As the largest asset that most people own, a home is very valuable. It is often more than just a place to live but is used as collateral to pay for college, weddings, and/or retirement. The home is also one of the first assets creditors go after when a debt is owed. Once a child is placed on a deed, that property becomes open to that child’s creditors. Even if the child has little to no interaction with the property (i.e. does not live there or contribute to mortgage payments) creditors will still have rights over the property.

Though many believe their children to be financially stable, the future can be unpredictable. Unforeseen events, including sickness, can lead to financial instability. This instability can jeopardize your property and leave you with little choice or control. Your children’s creditors may then end up with rights to the equity you have developed, putting you into financial situations you are ill equipped to handle or recover from.


Once placed on the deed, a child will have an interest in the property. This means that they will need to sign off on any decision made by their parents; whether that is refinancing, selling or otherwise. Though for most this will only be a slight inconvenience, for some it can become more.

If a child decides they do not wish to cooperate, wish to have more control in what happens to the property or wish to gain something financially from the property, a child may have rights to do so. Though the problems may be fixable, it could cost an incredible amount of time and money in court.


We all hope that we love, or at least like, our child’s spouse and that their love lasts forever. Unfortunately, for many that is not the case. And, as a child has a degree of control over the property once they are on the deed, so will their spouse.

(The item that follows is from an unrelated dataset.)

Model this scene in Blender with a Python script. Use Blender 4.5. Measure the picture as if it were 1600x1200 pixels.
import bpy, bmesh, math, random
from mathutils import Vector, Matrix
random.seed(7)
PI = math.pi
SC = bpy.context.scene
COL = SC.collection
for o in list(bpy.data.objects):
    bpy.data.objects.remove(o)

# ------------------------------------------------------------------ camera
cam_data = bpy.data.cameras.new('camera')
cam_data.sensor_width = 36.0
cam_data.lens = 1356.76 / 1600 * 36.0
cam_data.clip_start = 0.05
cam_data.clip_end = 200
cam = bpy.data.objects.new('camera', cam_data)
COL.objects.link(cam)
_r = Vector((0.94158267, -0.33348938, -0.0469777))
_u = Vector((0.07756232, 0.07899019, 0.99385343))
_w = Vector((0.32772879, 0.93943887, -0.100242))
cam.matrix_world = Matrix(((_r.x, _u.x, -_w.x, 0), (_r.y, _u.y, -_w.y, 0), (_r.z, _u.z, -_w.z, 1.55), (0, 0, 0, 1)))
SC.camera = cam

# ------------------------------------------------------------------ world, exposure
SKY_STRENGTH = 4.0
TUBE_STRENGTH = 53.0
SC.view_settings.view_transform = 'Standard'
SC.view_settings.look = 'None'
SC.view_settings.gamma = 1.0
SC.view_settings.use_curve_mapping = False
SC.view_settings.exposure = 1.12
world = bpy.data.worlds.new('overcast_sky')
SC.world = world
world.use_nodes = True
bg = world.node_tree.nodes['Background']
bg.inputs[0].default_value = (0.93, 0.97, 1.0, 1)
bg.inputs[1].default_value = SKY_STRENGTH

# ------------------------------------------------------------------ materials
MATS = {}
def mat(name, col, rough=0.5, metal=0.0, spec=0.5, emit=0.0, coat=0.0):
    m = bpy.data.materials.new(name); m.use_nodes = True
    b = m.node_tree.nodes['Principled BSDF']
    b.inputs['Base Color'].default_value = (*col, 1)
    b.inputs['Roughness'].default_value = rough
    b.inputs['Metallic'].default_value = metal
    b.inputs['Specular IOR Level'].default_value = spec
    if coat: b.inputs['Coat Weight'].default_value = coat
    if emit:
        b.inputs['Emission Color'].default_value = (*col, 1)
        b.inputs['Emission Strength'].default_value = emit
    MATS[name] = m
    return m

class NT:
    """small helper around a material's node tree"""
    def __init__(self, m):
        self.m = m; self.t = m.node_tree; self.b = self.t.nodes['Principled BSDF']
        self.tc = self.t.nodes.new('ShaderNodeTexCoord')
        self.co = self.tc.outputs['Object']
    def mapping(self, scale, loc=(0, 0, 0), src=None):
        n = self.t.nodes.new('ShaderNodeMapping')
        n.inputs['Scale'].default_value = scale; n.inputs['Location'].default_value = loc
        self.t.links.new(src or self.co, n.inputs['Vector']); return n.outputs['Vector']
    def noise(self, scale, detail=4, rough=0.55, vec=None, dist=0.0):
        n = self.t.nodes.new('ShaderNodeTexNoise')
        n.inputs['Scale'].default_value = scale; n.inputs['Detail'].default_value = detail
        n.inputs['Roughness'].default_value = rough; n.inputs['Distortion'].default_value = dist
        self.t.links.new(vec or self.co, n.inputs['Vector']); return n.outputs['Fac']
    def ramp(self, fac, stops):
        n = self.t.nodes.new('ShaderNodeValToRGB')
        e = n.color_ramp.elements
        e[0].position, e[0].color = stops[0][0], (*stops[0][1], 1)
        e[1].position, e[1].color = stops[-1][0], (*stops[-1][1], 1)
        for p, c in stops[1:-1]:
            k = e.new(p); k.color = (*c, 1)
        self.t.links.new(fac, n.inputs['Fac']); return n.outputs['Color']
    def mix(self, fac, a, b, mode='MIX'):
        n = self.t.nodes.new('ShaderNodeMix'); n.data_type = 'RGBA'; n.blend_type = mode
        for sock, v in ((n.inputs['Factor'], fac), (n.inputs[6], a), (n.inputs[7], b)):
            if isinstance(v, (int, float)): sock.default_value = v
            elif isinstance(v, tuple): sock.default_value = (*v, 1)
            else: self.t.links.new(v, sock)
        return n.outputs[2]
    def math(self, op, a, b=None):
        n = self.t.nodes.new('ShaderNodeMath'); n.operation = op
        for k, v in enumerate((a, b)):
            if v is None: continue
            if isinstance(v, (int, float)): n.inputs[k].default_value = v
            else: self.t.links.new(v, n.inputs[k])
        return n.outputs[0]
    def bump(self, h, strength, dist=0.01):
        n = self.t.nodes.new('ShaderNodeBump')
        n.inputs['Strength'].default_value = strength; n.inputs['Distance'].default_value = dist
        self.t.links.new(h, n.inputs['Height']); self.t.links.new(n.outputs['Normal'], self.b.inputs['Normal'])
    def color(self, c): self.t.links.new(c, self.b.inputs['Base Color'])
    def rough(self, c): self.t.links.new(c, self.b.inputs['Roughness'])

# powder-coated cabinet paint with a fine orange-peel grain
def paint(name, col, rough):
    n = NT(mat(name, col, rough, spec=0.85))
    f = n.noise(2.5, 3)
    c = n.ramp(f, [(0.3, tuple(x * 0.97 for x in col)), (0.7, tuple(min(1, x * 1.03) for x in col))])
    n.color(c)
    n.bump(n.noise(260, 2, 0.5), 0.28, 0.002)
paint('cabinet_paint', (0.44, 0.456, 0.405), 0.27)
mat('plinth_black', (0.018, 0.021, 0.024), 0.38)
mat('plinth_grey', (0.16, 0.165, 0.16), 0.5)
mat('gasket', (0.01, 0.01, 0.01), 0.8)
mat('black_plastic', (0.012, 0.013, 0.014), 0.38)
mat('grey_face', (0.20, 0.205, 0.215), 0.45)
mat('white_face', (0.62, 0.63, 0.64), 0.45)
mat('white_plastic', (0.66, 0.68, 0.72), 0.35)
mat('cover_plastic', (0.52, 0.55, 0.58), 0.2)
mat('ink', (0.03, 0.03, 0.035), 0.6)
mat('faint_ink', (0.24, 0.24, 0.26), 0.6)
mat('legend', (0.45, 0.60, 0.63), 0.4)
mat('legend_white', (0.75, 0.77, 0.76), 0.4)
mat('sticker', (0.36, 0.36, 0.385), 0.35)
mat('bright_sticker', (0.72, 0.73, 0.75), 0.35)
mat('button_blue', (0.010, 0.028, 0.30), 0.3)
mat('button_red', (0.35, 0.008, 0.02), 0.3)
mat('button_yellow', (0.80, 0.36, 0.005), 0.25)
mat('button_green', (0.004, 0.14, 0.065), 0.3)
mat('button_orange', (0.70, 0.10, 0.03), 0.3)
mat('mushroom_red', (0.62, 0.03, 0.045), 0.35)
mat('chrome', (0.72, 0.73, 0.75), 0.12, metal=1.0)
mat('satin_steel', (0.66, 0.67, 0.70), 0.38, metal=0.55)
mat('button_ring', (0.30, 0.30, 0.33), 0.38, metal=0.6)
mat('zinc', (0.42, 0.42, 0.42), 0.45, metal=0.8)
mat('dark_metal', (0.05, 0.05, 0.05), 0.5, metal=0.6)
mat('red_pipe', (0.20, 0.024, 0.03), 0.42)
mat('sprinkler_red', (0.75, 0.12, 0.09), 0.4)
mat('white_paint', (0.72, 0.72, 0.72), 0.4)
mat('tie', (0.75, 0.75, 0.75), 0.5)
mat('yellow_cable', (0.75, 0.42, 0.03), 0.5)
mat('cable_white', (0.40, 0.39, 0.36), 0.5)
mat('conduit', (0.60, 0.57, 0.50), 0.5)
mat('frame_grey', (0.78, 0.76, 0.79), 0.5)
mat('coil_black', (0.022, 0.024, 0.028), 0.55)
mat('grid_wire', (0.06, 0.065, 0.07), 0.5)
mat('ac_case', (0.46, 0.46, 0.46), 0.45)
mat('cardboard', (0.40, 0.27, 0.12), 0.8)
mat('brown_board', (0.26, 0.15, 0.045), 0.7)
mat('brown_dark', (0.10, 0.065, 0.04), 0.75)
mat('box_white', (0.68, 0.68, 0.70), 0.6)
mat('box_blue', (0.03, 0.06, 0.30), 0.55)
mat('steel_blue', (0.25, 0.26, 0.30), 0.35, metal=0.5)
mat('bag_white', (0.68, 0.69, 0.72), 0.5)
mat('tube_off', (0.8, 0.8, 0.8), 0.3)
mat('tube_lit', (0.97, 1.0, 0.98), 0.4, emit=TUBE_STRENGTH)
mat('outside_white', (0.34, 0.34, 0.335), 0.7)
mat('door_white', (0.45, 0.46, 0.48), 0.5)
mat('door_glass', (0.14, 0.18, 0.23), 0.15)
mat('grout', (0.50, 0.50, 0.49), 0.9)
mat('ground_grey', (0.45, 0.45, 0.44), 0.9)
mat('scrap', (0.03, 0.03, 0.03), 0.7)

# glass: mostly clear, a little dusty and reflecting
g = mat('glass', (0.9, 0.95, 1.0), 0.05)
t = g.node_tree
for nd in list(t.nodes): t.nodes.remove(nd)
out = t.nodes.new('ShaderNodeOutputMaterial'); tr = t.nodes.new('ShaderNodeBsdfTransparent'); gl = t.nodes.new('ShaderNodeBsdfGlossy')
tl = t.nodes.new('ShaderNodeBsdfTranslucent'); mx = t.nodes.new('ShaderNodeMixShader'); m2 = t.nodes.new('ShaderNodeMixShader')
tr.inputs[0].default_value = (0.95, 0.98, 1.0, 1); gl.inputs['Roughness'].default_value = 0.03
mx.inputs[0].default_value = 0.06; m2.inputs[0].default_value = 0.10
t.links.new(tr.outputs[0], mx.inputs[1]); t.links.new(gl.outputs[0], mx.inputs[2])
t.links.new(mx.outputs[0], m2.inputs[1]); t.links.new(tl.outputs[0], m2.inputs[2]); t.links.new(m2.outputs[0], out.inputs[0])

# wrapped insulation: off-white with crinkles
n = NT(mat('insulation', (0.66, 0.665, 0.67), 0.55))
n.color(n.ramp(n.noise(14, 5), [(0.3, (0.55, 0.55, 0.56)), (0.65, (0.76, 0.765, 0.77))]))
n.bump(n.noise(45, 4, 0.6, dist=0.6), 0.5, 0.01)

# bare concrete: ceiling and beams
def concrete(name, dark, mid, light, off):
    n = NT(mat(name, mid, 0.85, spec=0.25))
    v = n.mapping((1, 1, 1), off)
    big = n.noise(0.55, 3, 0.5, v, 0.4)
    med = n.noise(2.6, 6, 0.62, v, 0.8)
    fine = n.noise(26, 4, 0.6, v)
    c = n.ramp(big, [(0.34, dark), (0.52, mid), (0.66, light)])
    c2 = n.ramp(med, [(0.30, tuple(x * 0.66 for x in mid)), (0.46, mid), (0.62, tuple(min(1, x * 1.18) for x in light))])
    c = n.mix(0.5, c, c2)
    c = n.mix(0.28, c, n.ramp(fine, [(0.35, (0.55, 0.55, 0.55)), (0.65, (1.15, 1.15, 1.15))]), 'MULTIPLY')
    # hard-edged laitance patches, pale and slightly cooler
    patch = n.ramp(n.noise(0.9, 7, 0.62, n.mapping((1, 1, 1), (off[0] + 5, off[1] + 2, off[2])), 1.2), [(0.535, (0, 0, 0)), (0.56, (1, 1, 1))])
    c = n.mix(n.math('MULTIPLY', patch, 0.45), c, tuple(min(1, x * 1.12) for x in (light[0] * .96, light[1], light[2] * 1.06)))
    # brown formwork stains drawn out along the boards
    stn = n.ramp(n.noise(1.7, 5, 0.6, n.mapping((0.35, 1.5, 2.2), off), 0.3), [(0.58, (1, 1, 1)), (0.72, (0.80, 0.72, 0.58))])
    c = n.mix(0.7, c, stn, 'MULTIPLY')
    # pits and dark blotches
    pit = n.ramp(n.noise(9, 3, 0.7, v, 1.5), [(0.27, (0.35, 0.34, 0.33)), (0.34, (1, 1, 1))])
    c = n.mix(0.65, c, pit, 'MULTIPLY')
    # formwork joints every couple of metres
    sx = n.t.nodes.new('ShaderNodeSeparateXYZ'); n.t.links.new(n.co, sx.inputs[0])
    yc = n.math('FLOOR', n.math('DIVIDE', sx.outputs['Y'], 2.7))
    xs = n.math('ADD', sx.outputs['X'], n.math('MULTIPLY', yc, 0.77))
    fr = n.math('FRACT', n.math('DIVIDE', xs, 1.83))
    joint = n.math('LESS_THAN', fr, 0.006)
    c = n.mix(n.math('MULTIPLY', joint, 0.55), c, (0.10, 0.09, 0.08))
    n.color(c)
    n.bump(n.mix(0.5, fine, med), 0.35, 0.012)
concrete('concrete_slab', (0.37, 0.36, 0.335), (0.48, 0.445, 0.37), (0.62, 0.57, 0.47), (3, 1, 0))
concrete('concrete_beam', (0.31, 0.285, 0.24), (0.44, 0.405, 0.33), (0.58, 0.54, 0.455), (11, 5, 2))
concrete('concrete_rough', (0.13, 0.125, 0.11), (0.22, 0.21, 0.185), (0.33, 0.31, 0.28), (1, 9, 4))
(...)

This control can come in the form of influence over the child or through divorce. If it does turn out that the parents do not care for the spouse, this could lead to animosity that is taken out on the property. Also, in the event of divorce, the property may be up for debate when assets are split.


It is only natural to want to find the quickest and cheapest way to accomplish your goals. However, it is important to understand the risks involved in those decisions. For most, their home is the most valuable asset they own and decisions regarding title should not be taken lightly. Always consult an Attorney prior to making decisions regarding title, to fully understand your options and the consequences of any action.

One thought on “Should I Put My Child On My Deed?

  1. What if the house is sold by the parent while the child is on the deed and all proceeds from the sale of the home went directly to the parent. Will child still be responsible for any debt that was incurred by the parent/homeowner after the sale of home.
    Parent had reversed mortgage, sold home their home and went to live with child in their home.